Our teams were at every party conference, understanding what the parties were saying about the FMCG and retail sector.
If we’re being honest, party conference season offered few big moments for the FMCG sector.
While the Government used its platform to talk about growth, fairness and rebuilding the economy, its focus on high streets and business rates shows how it sees consumer-facing sectors through the lens of place, not production.
Labour’s message was that the foundations for growth are now set. While there are still some policy details yet to be fleshed out, the mood from Defra, the Treasury, and the Health Department is broadly that reform has been done; and it’s now time for delivery. But for many across food, drink, and retail, there’s a sense that the next stage depends on that detail still missing from the government’s plans.
A focus on high streets and business rates
The clearest announcements were about high street regeneration and reforming business rates – signalling that government wants to be seen as backing local economic renewal. That matters for FMCG brands whose reputations are rooted in consumer access and everyday retail presence.
But the conversation remained localised, not systemic. Policy signals on food production, packaging, and waste – all key drivers of long-term competitiveness – were largely absent. There was little discussion of how supply chains will adapt to new regulation, how to incentivise sustainable packaging investment, or how the sector will support the government’s broader missions on health and climate.
This reflects a cautious political calculation. Food and consumer goods touch culture and lifestyle as much as economics – and with limited fiscal headroom, the government seems keen to avoid new battles on cost or choice.
Silence on waste and food system reform
That silence is being noticed. Businesses across FMCG still need a bit more clarity on extended producer responsibility (EPR), deposit return schemes (DRS), and consistent recycling – all long-promised but yet to be fully implemented. The delay is holding back investment and undermining progress towards circular models.

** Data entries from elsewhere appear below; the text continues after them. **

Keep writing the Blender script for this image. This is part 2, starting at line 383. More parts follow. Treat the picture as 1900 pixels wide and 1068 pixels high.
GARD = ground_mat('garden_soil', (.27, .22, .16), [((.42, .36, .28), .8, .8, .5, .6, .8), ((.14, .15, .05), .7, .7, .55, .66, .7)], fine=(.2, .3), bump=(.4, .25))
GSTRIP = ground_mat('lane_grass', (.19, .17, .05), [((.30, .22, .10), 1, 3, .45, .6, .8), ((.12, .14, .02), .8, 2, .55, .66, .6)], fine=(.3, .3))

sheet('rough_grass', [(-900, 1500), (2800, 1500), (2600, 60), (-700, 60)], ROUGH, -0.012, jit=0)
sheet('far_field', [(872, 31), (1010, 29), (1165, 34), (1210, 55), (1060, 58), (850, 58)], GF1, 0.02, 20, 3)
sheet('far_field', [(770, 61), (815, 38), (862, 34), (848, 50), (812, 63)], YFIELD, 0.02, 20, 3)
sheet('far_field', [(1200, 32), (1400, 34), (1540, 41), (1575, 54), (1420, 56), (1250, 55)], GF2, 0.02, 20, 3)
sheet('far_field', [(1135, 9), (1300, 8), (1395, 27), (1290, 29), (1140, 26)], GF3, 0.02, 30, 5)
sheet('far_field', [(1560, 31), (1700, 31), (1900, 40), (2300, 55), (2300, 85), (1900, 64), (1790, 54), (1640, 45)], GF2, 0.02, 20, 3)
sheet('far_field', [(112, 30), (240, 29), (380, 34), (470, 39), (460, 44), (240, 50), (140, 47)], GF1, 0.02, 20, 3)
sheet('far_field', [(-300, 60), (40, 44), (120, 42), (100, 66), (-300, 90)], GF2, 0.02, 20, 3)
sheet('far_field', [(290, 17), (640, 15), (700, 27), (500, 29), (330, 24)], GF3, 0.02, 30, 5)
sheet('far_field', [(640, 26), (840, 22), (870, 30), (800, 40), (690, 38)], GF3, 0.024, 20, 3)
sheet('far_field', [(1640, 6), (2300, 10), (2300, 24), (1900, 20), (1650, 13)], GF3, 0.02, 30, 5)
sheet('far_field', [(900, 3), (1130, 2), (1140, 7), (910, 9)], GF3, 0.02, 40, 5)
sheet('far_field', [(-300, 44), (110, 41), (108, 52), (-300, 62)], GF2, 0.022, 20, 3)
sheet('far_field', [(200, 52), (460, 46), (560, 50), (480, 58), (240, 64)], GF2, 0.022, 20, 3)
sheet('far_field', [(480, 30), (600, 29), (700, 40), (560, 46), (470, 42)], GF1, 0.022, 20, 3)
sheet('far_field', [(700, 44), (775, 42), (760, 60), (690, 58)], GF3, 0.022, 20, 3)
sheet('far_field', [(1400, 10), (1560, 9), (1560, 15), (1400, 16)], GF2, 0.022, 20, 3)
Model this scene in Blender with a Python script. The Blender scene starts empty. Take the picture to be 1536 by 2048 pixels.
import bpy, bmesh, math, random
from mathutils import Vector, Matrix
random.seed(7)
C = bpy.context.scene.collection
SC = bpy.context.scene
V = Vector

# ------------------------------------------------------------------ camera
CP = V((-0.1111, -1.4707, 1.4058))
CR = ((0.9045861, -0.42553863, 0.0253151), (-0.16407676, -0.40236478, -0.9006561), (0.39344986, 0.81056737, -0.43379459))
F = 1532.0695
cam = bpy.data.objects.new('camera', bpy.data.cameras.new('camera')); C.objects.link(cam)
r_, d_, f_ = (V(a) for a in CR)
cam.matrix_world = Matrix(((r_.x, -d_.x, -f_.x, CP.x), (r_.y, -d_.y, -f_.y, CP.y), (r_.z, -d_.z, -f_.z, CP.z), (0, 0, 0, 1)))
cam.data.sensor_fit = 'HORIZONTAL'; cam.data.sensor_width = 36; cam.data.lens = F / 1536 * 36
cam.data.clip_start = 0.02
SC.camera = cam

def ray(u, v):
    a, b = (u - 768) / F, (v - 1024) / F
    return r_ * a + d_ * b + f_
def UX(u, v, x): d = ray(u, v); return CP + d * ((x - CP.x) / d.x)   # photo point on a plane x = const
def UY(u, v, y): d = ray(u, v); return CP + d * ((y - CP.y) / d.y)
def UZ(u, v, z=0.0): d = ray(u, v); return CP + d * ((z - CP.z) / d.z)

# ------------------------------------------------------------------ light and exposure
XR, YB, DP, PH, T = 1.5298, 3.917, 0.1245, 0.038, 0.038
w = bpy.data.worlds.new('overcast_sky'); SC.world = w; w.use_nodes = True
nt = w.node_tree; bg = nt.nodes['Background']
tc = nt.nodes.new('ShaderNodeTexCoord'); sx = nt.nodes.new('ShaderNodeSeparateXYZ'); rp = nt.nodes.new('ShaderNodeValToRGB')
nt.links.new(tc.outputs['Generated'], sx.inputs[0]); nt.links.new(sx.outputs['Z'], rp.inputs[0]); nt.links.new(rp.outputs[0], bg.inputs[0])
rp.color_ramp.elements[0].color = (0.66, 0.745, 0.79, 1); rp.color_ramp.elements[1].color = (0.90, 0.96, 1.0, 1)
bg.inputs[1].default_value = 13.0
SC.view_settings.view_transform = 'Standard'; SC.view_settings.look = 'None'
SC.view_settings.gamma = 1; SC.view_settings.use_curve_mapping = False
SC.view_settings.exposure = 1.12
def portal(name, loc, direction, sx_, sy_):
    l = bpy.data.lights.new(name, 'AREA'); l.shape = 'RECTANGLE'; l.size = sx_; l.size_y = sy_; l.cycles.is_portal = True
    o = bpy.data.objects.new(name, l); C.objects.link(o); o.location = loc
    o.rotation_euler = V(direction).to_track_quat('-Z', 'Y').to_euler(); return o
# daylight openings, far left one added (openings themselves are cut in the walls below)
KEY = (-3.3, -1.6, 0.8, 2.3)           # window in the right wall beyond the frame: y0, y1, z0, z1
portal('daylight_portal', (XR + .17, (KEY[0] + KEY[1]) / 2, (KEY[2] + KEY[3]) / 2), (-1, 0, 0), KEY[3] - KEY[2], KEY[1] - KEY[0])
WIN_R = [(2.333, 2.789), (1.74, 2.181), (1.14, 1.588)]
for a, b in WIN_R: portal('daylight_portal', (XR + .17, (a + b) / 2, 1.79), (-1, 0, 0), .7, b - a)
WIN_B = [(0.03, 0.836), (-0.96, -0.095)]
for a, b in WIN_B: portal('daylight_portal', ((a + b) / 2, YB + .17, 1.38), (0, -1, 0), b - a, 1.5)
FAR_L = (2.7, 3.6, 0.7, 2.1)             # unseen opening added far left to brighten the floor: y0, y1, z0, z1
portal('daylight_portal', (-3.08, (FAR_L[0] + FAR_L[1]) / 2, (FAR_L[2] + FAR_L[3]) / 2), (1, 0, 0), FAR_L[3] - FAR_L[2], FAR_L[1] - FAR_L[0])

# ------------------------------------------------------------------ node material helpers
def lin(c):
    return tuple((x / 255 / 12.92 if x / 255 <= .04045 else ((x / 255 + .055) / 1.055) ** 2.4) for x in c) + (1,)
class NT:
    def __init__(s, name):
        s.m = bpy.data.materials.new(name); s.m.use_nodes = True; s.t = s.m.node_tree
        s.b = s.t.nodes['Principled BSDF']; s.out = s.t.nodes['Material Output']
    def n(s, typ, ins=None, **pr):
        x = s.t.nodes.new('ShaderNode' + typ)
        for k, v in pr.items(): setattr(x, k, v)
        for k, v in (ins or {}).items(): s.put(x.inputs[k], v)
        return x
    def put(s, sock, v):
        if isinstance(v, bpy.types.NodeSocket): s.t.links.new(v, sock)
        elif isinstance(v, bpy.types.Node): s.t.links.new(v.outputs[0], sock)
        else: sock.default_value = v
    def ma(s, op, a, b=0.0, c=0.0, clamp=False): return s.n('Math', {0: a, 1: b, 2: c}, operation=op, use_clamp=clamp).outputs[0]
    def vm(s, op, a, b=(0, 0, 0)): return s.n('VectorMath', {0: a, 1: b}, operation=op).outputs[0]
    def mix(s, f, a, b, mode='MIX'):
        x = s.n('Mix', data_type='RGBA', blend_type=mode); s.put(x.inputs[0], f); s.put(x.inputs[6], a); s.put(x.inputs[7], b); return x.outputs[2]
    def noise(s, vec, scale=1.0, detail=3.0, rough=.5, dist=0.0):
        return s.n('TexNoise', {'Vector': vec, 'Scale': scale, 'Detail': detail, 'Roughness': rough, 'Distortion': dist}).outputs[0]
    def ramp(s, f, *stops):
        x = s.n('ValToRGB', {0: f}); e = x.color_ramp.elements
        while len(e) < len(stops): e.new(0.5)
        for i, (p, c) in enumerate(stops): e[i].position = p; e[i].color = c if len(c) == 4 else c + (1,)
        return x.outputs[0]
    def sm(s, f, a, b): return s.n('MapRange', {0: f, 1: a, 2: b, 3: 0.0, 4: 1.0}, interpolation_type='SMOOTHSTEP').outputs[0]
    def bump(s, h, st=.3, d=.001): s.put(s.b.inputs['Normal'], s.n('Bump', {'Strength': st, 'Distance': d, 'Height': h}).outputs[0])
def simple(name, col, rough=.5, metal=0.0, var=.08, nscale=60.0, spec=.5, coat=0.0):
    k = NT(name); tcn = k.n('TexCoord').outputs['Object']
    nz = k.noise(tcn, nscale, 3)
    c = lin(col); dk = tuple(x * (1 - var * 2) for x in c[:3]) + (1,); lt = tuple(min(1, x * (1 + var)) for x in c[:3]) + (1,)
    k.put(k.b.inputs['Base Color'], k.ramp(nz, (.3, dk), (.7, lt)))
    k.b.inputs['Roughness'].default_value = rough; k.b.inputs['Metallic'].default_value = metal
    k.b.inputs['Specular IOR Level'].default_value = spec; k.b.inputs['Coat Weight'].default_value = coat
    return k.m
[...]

The same applies to food policy. The sector is still waiting for a comprehensive framework that connects the dots between nutrition, innovation, trade, and sustainability. The previous government’s patchwork approach left gaps in coherence – and so far, this administration hasn’t filled them.
Stakeholders now talk less about ambition and more about alignment. There’s widespread acceptance across major FMCG players that sustainability and circularity are commercial imperatives. The challenge is that without coordination, brands risk moving faster than the policy landscape that should enable them.
What to watch: food and circular economy strategies
Attention is now turning to forthcoming updates to the Circular Economy Strategy, consultations on the Food Strategy, and a potential Food White Paper, all of which are expected to set out how the Government intends to deliver on its growth and sustainability missions.
The question is whether these strategies will provide genuine direction, or just repackage existing commitments. Businesses will be looking for policy coherence across departments – from trade to environment to health – and for a signal that the government understands the link between competitiveness and sustainability.
The coming months will also test how far Labour’s “securonomics” approach applies to food and consumer goods. Can a policy agenda built on resilience, fairness and productivity translate into practical measures on packaging reform, waste infrastructure and food innovation?
A sector waiting for clarity
The FMCG sector sits at the heart of the government’s biggest missions – on growth, sustainability, and cost of living – but remains on the edges of its policy agenda.
For now, the politics of consumption are being framed around place and affordability, not production and reform. But if this government wants to deliver growth that’s both sustainable and visible to consumers, the next set of strategies will need to connect those dots.
Because for food, drink and retail, clarity is the difference between policy that delivers, and one that just looks like it does.